-- START OF Data excerpt --

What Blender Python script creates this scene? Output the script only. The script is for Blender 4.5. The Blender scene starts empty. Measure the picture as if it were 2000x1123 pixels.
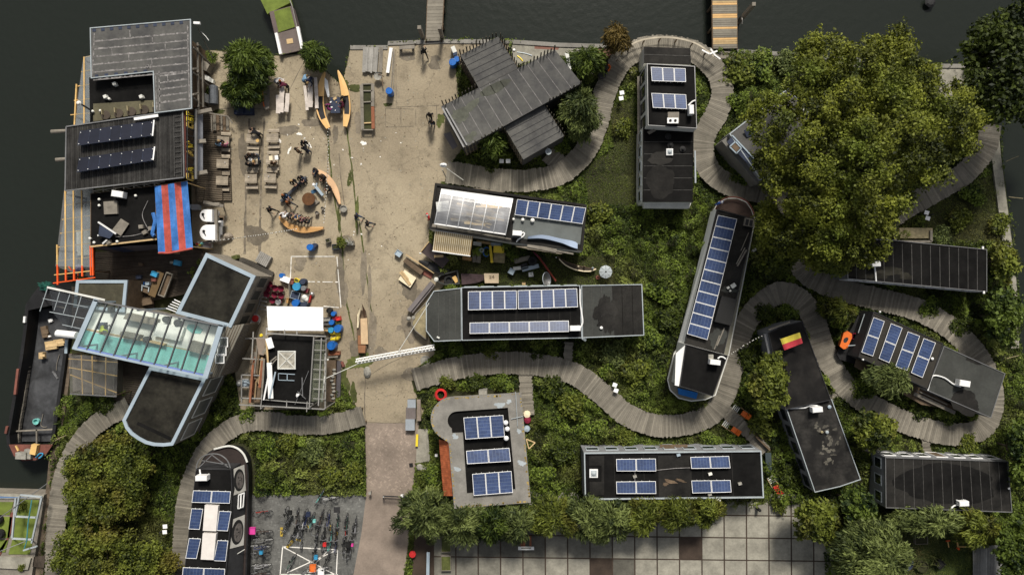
import bpy,math,random
import numpy as np
from mathutils import Vector,Matrix
random.seed(7)
rng=np.random.default_rng(7)
sc=bpy.context.scene
R=math.radians
# ---------------------------------------------------------------- camera
HC=60.0            # drone height above the ground
SP=0.045           # metres of ground per photo pixel
cam_d=bpy.data.cameras.new('camera');cam=bpy.data.objects.new('camera',cam_d)
sc.collection.objects.link(cam)
cam.location=(0,0,HC);cam.rotation_euler=(0,0,0)
cam_d.sensor_width=36;cam_d.lens=24;cam_d.clip_start=0.5;cam_d.clip_end=6000
sc.camera=cam
# ---------------------------------------------------------------- sky, sun, exposure
SUN_EL,SUN_AZ=R(47),R(8)       # the sun stands over the top edge of the picture, a little to its right side
w=bpy.data.worlds.new('World');sc.world=w;w.use_nodes=True
nt=w.node_tree;bg=nt.nodes['Background']
sky=nt.nodes.new('ShaderNodeTexSky');sky.sky_type='NISHITA';sky.sun_disc=False
sky.sun_elevation=SUN_EL;sky.sun_rotation=SUN_AZ;sky.dust_density=4;sky.air_density=1.2
hs=nt.nodes.new('ShaderNodeHueSaturation');hs.inputs['Saturation'].default_value=0.35
nt.links.new(sky.outputs[0],hs.inputs['Color']);nt.links.new(hs.outputs[0],bg.inputs[0])
bg.inputs[1].default_value=0.054
sun_d=bpy.data.lights.new('sun','SUN');sun_d.energy=3.0;sun_d.angle=R(11);sun_d.color=(1,.94,.84)
sun=bpy.data.objects.new('sun',sun_d);sc.collection.objects.link(sun)
_sd=Vector((math.sin(SUN_AZ)*math.cos(SUN_EL),math.cos(SUN_AZ)*math.cos(SUN_EL),math.sin(SUN_EL)))
sun.rotation_euler=_sd.to_track_quat('Z','Y').to_euler()
sun.location=(0,40,60)
sc.view_settings.view_transform='Standard';sc.view_settings.look='None'
sc.view_settings.exposure=0.50;sc.view_settings.gamma=1
# ---------------------------------------------------------------- helpers
def P(px,py,z=0.0):
    """photo pixel -> the point at height z that stands there"""
    f=(HC-z)/HC*SP
    return Vector(((px-1000)*f,(561.5-py)*f,z))
def lerp(a,b,t): return a+(b-a)*t
def bil(q,u,v):
    return tuple((q[0][i]*(1-u)+q[1][i]*u)*(1-v)+(q[3][i]*(1-u)+q[2][i]*u)*v for i in (0,1))

MATS={}
def mat(name,col,rough=.85,var=.22,scale=.6,fine=9,spec=.3,metal=0,bump=0,col2=None,alpha=None,patch=.5):
    """a procedural material: two octaves of noise and the per-face tint vary the base colour"""
    if name in MATS: return MATS[name]
    m=bpy.data.materials.new(name);m.use_nodes=True
    n=m.node_tree;b=n.nodes['Principled BSDF'];L=n.links.new
    tc=n.nodes.new('ShaderNodeTexCoord')
    n1=n.nodes.new('ShaderNodeTexNoise');n1.inputs['Scale'].default_value=scale;n1.inputs['Detail'].default_value=6;n1.inputs['Roughness'].default_value=.65
    n2=n.nodes.new('ShaderNodeTexNoise');n2.inputs['Scale'].default_value=fine;n2.inputs['Detail'].default_value=3
    L(tc.outputs['Object'],n1.inputs['Vector']);L(tc.outputs['Object'],n2.inputs['Vector'])
    r=n.nodes.new('ShaderNodeValToRGB')
    c2=col2 if col2 else tuple(min(1,c*(1+var*1.3)) for c in col)
    r.color_ramp.elements[0].position=patch-.2;r.color_ramp.elements[1].position=patch+.2
    r.color_ramp.elements[0].color=(*[c*(1-var) for c in col],1);r.color_ramp.elements[1].color=(*c2,1)
    L(n1.outputs['Fac'],r.inputs['Fac'])
    a=n.nodes.new('ShaderNodeAttribute');a.attribute_name='tint'
    # factor = (0.6 + 0.8*tint) * (1 - var/2 + var*fine)
    m1=n.nodes.new('ShaderNodeMath');m1.operation='MULTIPLY_ADD';m1.inputs[1].default_value=.8;m1.inputs[2].default_value=.6
    L(a.outputs['Fac'],m1.inputs[0])
    m2=n.nodes.new('ShaderNodeMath');m2.operation='MULTIPLY_ADD';m2.inputs[1].default_value=var*1.6;m2.inputs[2].default_value=1-var*.8
    L(n2.outputs['Fac'],m2.inputs[0])
    m3=n.nodes.new('ShaderNodeMath');m3.operation='MULTIPLY';L(m1.outputs[0],m3.inputs[0]);L(m2.outputs[0],m3.inputs[1])
    v=n.nodes.new('ShaderNodeVectorMath');v.operation='SCALE';L(r.outputs['Color'],v.inputs[0]);L(m3.outputs[0],v.inputs['Scale'])
    L(v.outputs[0],b.inputs['Base Color'])
    b.inputs['Roughness'].default_value=rough;b.inputs['Metallic'].default_value=metal
    b.inputs['Specular IOR Level'].default_value=spec
    if bump:
        bn=n.nodes.new('ShaderNodeBump');bn.inputs['Strength'].default_value=bump;bn.inputs['Distance'].default_value=.03
        L(n2.outputs['Fac'],bn.inputs['Height']);L(bn.outputs[0],b.inputs['Normal'])
    MATS[name]=m
    return m
def leaf_mat(name,c1,c2,trans=.3,alt=None,asc=.16):
    if name in MATS: return MATS[name]
    m=bpy.data.materials.new(name);m.use_nodes=True
    n=m.node_tree;L=n.links.new;b=n.nodes['Principled BSDF'];out=n.nodes['Material Output']
    a=n.nodes.new('ShaderNodeAttribute');a.attribute_name='tint'
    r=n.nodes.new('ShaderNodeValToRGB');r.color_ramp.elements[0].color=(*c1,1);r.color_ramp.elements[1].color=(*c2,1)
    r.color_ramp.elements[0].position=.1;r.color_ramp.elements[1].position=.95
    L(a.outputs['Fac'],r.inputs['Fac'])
    if alt:
        tc=n.nodes.new('ShaderNodeTexCoord');no=n.nodes.new('ShaderNodeTexNoise');no.inputs['Scale'].default_value=asc;no.inputs['Detail'].default_value=5;L(tc.outputs['Object'],no.inputs['Vector'])
        mr=n.nodes.new('ShaderNodeMapRange');mr.inputs[1].default_value=.47;mr.inputs[2].default_value=.68;L(no.outputs['Fac'],mr.inputs[0]);r2=n.nodes.new('ShaderNodeValToRGB');r2.color_ramp.elements[0].color=(*[x*.12 for x in alt],1);r2.color_ramp.elements[1].color=(*alt,1);L(a.outputs['Fac'],r2.inputs['Fac'])
        mm=n.nodes.new('ShaderNodeMix');mm.data_type='RGBA';L(mr.outputs[0],mm.inputs[0]);L(r.outputs[0],mm.inputs[6]);L(r2.outputs[0],mm.inputs[7]);r=mm;oc=mm.outputs[2]
    else: oc=r.outputs[0]
    L(oc,b.inputs['Base Color'])
    b.inputs['Roughness'].default_value=.62;b.inputs['Specular IOR Level'].default_value=.3
    t=n.nodes.new('ShaderNodeBsdfTranslucent');L(oc,t.inputs['Color'])
    mx=n.nodes.new('ShaderNodeMixShader');mx.inputs[0].default_value=trans
    L(b.outputs[0],mx.inputs[1]);L(t.outputs[0],mx.inputs[2]);L(mx.outputs[0],out.inputs['Surface'])
    MATS[name]=m
    return m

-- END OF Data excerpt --

* Exercise description
Keep the pictures out of the copy and return the rest of the data above exactly.

* Output
What Blender Python script creates this scene? Output the script only. The script is for Blender 4.5. The Blender scene starts empty. Measure the picture as if it were 2000x1123 pixels.
import bpy,math,random
import numpy as np
from mathutils import Vector,Matrix
random.seed(7)
rng=np.random.default_rng(7)
sc=bpy.context.scene
R=math.radians
# ---------------------------------------------------------------- camera
HC=60.0            # drone height above the ground
SP=0.045           # metres of ground per photo pixel
cam_d=bpy.data.cameras.new('camera');cam=bpy.data.objects.new('camera',cam_d)
sc.collection.objects.link(cam)
cam.location=(0,0,HC);cam.rotation_euler=(0,0,0)
cam_d.sensor_width=36;cam_d.lens=24;cam_d.clip_start=0.5;cam_d.clip_end=6000
sc.camera=cam
# ---------------------------------------------------------------- sky, sun, exposure
SUN_EL,SUN_AZ=R(47),R(8)       # the sun stands over the top edge of the picture, a little to its right side
w=bpy.data.worlds.new('World');sc.world=w;w.use_nodes=True
nt=w.node_tree;bg=nt.nodes['Background']
sky=nt.nodes.new('ShaderNodeTexSky');sky.sky_type='NISHITA';sky.sun_disc=False
sky.sun_elevation=SUN_EL;sky.sun_rotation=SUN_AZ;sky.dust_density=4;sky.air_density=1.2
hs=nt.nodes.new('ShaderNodeHueSaturation');hs.inputs['Saturation'].default_value=0.35
nt.links.new(sky.outputs[0],hs.inputs['Color']);nt.links.new(hs.outputs[0],bg.inputs[0])
bg.inputs[1].default_value=0.054
sun_d=bpy.data.lights.new('sun','SUN');sun_d.energy=3.0;sun_d.angle=R(11);sun_d.color=(1,.94,.84)
sun=bpy.data.objects.new('sun',sun_d);sc.collection.objects.link(sun)
_sd=Vector((math.sin(SUN_AZ)*math.cos(SUN_EL),math.cos(SUN_AZ)*math.cos(SUN_EL),math.sin(SUN_EL)))
sun.rotation_euler=_sd.to_track_quat('Z','Y').to_euler()
sun.location=(0,40,60)
sc.view_settings.view_transform='Standard';sc.view_settings.look='None'
sc.view_settings.exposure=0.50;sc.view_settings.gamma=1
# ---------------------------------------------------------------- helpers
def P(px,py,z=0.0):
    """photo pixel -> the point at height z that stands there"""
    f=(HC-z)/HC*SP
    return Vector(((px-1000)*f,(561.5-py)*f,z))
def lerp(a,b,t): return a+(b-a)*t
def bil(q,u,v):
    return tuple((q[0][i]*(1-u)+q[1][i]*u)*(1-v)+(q[3][i]*(1-u)+q[2][i]*u)*v for i in (0,1))

MATS={}
def mat(name,col,rough=.85,var=.22,scale=.6,fine=9,spec=.3,metal=0,bump=0,col2=None,alpha=None,patch=.5):
    """a procedural material: two octaves of noise and the per-face tint vary the base colour"""
    if name in MATS: return MATS[name]
    m=bpy.data.materials.new(name);m.use_nodes=True
    n=m.node_tree;b=n.nodes['Principled BSDF'];L=n.links.new
    tc=n.nodes.new('ShaderNodeTexCoord')
    n1=n.nodes.new('ShaderNodeTexNoise');n1.inputs['Scale'].default_value=scale;n1.inputs['Detail'].default_value=6;n1.inputs['Roughness'].default_value=.65
    n2=n.nodes.new('ShaderNodeTexNoise');n2.inputs['Scale'].default_value=fine;n2.inputs['Detail'].default_value=3
    L(tc.outputs['Object'],n1.inputs['Vector']);L(tc.outputs['Object'],n2.inputs['Vector'])
    r=n.nodes.new('ShaderNodeValToRGB')
    c2=col2 if col2 else tuple(min(1,c*(1+var*1.3)) for c in col)
    r.color_ramp.elements[0].position=patch-.2;r.color_ramp.elements[1].position=patch+.2
    r.color_ramp.elements[0].color=(*[c*(1-var) for c in col],1);r.color_ramp.elements[1].color=(*c2,1)
    L(n1.outputs['Fac'],r.inputs['Fac'])
    a=n.nodes.new('ShaderNodeAttribute');a.attribute_name='tint'
    # factor = (0.6 + 0.8*tint) * (1 - var/2 + var*fine)
    m1=n.nodes.new('ShaderNodeMath');m1.operation='MULTIPLY_ADD';m1.inputs[1].default_value=.8;m1.inputs[2].default_value=.6
    L(a.outputs['Fac'],m1.inputs[0])
    m2=n.nodes.new('ShaderNodeMath');m2.operation='MULTIPLY_ADD';m2.inputs[1].default_value=var*1.6;m2.inputs[2].default_value=1-var*.8
    L(n2.outputs['Fac'],m2.inputs[0])
    m3=n.nodes.new('ShaderNodeMath');m3.operation='MULTIPLY';L(m1.outputs[0],m3.inputs[0]);L(m2.outputs[0],m3.inputs[1])
    v=n.nodes.new('ShaderNodeVectorMath');v.operation='SCALE';L(r.outputs['Color'],v.inputs[0]);L(m3.outputs[0],v.inputs['Scale'])
    L(v.outputs[0],b.inputs['Base Color'])
    b.inputs['Roughness'].default_value=rough;b.inputs['Metallic'].default_value=metal
    b.inputs['Specular IOR Level'].default_value=spec
    if bump:
        bn=n.nodes.new('ShaderNodeBump');bn.inputs['Strength'].default_value=bump;bn.inputs['Distance'].default_value=.03
        L(n2.outputs['Fac'],bn.inputs['Height']);L(bn.outputs[0],b.inputs['Normal'])
    MATS[name]=m
    return m
def leaf_mat(name,c1,c2,trans=.3,alt=None,asc=.16):
    if name in MATS: return MATS[name]
    m=bpy.data.materials.new(name);m.use_nodes=True
    n=m.node_tree;L=n.links.new;b=n.nodes['Principled BSDF'];out=n.nodes['Material Output']
    a=n.nodes.new('ShaderNodeAttribute');a.attribute_name='tint'
    r=n.nodes.new('ShaderNodeValToRGB');r.color_ramp.elements[0].color=(*c1,1);r.color_ramp.elements[1].color=(*c2,1)
    r.color_ramp.elements[0].position=.1;r.color_ramp.elements[1].position=.95
    L(a.outputs['Fac'],r.inputs['Fac'])
    if alt:
        tc=n.nodes.new('ShaderNodeTexCoord');no=n.nodes.new('ShaderNodeTexNoise');no.inputs['Scale'].default_value=asc;no.inputs['Detail'].default_value=5;L(tc.outputs['Object'],no.inputs['Vector'])
        mr=n.nodes.new('ShaderNodeMapRange');mr.inputs[1].default_value=.47;mr.inputs[2].default_value=.68;L(no.outputs['Fac'],mr.inputs[0]);r2=n.nodes.new('ShaderNodeValToRGB');r2.color_ramp.elements[0].color=(*[x*.12 for x in alt],1);r2.color_ramp.elements[1].color=(*alt,1);L(a.outputs['Fac'],r2.inputs['Fac'])
        mm=n.nodes.new('ShaderNodeMix');mm.data_type='RGBA';L(mr.outputs[0],mm.inputs[0]);L(r.outputs[0],mm.inputs[6]);L(r2.outputs[0],mm.inputs[7]);r=mm;oc=mm.outputs[2]
    else: oc=r.outputs[0]
    L(oc,b.inputs['Base Color'])
    b.inputs['Roughness'].default_value=.62;b.inputs['Specular IOR Level'].default_value=.3
    t=n.nodes.new('ShaderNodeBsdfTranslucent');L(oc,t.inputs['Color'])
    mx=n.nodes.new('ShaderNodeMixShader');mx.inputs[0].default_value=trans
    L(b.outputs[0],mx.inputs[1]);L(t.outputs[0],mx.inputs[2]);L(mx.outputs[0],out.inputs['Surface'])
    MATS[name]=m
    return m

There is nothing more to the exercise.